A mania for testing led to a narrow focus on “basic skills” to the neglect of wider knowledge and understanding. Tests were used to punish schools, but people learned how to cheat, including making tests easier so that the privatisers could claim success.

We read about lawyers and entrepreneurs taking over education departments and of bullying management styles which led to 90 percent of school heads being sacked or walking out. Their replacements have management certificates but little experience. Many teachers in England will recognise parallels.

Reforms often begin with a moral panic, a media declaration that schools are “in a state of emergency” and need a drastic cure. A narrow curriculum is imposed in the name of high standards and then a regimented set of teaching methods.

Big claims of success were made for “charter schools” (the equivalent of academies and “free schools”), but this is largely the result of simpler tests.

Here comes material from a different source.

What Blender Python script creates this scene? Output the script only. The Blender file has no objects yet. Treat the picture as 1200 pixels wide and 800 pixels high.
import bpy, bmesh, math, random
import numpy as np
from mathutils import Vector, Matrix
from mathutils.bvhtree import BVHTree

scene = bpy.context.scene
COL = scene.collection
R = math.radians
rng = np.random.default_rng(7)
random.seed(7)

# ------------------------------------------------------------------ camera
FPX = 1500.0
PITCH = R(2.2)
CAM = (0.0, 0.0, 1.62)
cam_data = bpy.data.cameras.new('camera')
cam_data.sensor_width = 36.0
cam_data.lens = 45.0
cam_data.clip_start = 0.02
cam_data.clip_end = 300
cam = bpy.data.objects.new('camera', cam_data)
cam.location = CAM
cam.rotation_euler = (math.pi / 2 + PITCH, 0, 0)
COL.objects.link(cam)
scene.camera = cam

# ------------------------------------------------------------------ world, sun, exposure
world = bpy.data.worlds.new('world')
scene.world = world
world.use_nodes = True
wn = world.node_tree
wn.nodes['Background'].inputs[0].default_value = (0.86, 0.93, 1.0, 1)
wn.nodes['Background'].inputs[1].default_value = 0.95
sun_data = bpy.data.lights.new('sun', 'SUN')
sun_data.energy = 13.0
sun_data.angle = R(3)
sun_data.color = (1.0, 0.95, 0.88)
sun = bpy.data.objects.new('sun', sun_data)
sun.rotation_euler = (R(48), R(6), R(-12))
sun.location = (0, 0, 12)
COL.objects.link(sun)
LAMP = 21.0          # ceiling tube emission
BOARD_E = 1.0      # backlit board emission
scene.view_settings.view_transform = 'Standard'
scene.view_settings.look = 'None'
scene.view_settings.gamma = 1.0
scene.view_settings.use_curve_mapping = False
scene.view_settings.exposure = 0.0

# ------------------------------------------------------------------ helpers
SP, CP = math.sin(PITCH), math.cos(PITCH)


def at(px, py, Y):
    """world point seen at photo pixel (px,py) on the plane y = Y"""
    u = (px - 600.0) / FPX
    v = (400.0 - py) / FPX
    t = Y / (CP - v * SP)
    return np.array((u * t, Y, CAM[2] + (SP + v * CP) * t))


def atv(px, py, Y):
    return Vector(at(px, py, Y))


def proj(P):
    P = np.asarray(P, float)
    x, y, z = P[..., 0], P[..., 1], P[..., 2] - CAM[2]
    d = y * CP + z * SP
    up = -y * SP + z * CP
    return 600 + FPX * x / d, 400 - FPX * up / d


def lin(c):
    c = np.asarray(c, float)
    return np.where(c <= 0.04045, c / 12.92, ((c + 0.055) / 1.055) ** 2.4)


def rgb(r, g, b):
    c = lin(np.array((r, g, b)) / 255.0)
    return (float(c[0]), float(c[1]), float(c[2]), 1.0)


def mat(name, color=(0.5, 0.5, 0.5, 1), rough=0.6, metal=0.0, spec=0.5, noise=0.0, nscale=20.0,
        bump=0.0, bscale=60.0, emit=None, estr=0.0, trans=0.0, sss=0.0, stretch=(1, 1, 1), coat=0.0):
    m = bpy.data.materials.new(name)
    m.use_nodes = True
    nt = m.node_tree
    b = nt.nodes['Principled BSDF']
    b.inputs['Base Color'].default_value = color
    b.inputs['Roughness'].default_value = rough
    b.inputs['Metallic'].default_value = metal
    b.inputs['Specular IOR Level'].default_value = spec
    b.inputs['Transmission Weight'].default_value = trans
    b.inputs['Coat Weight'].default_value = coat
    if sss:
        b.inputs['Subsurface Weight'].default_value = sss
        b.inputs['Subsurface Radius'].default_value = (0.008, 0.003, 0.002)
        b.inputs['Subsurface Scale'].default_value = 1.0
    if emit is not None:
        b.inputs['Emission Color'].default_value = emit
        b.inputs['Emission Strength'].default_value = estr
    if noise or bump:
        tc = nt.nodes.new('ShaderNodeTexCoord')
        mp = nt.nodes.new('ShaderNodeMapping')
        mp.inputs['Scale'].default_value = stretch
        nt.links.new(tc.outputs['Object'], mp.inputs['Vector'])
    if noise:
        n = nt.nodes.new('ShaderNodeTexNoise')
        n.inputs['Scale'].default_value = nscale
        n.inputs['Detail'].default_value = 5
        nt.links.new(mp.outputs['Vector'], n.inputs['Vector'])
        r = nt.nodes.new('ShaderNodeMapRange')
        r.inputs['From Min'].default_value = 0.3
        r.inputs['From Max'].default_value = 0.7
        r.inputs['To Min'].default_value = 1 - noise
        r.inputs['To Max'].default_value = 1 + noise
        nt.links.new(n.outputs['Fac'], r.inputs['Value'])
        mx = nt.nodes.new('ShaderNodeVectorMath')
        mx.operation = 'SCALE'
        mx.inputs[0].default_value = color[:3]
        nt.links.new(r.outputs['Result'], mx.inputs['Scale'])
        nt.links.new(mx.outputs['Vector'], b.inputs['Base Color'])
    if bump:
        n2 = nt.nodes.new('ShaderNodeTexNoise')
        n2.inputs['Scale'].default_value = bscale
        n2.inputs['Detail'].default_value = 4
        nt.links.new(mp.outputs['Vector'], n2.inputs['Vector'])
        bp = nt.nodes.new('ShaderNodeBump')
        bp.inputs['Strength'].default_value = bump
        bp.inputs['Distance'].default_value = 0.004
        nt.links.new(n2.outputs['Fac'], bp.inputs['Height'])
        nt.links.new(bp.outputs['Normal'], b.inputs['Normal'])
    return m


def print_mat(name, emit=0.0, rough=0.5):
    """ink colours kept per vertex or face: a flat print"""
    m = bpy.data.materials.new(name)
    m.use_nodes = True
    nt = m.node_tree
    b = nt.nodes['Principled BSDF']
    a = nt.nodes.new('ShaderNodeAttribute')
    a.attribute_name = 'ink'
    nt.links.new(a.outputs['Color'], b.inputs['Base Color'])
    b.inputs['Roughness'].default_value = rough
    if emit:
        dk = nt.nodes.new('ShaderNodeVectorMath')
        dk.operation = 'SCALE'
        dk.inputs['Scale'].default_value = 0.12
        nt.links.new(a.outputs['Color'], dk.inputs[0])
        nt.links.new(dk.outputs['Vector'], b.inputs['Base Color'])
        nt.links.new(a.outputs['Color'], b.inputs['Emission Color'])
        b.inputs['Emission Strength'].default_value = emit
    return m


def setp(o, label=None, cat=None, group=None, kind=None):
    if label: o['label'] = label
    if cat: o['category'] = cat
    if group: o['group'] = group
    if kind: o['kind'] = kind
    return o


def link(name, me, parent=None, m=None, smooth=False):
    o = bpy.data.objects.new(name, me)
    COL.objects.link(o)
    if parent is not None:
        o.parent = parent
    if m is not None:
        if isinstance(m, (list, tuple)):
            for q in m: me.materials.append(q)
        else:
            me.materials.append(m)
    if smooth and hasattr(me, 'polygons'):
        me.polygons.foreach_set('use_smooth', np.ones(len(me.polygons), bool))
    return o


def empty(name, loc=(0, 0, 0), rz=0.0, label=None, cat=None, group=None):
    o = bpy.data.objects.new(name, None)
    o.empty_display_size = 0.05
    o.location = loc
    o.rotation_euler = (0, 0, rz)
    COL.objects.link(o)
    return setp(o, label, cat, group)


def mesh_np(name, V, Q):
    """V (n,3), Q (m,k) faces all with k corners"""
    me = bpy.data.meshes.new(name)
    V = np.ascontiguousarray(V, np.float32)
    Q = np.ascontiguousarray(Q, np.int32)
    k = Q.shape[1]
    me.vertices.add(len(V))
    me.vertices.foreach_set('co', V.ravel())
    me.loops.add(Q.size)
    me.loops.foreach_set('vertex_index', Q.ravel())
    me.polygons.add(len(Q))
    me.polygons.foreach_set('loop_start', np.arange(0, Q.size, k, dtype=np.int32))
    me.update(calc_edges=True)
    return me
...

Chicago, for instance, claimed that the proportion passing maths had risen from 33 to 70 percent, but US-wide tests showed no improvement.

The so-called No Child Left Behind testing regime demanded impossible improvements in test scores, so that schools could be failed, closed and privatised.

The chapter “Billionaire Boys’ Club” tells how business giants such as Bill Gates and the Walton family (Wal-Mart) pushed for privatisation, and when the evidence began to disintegrate, they set up “advocacy groups” to lobby politicians and the media.

Privately managed schools keep out harder to teach pupils. For example, only 4 percent of Boston’s charter school pupils are classed as “English language learners” requiring extra help with English, compared with 20 percent in the city’s other schools. Even so, large-scale studies from authoritative institutions in recent years, after controlling for home backgrounds, have shown no overall advantage to charter schools.

Ravitch argues passionately for a broad but flexible curriculum with scope for teacher initiative; for local schools as “anchors of their communities”; and for teachers to “raise questions, provoke debates, explore controversies”.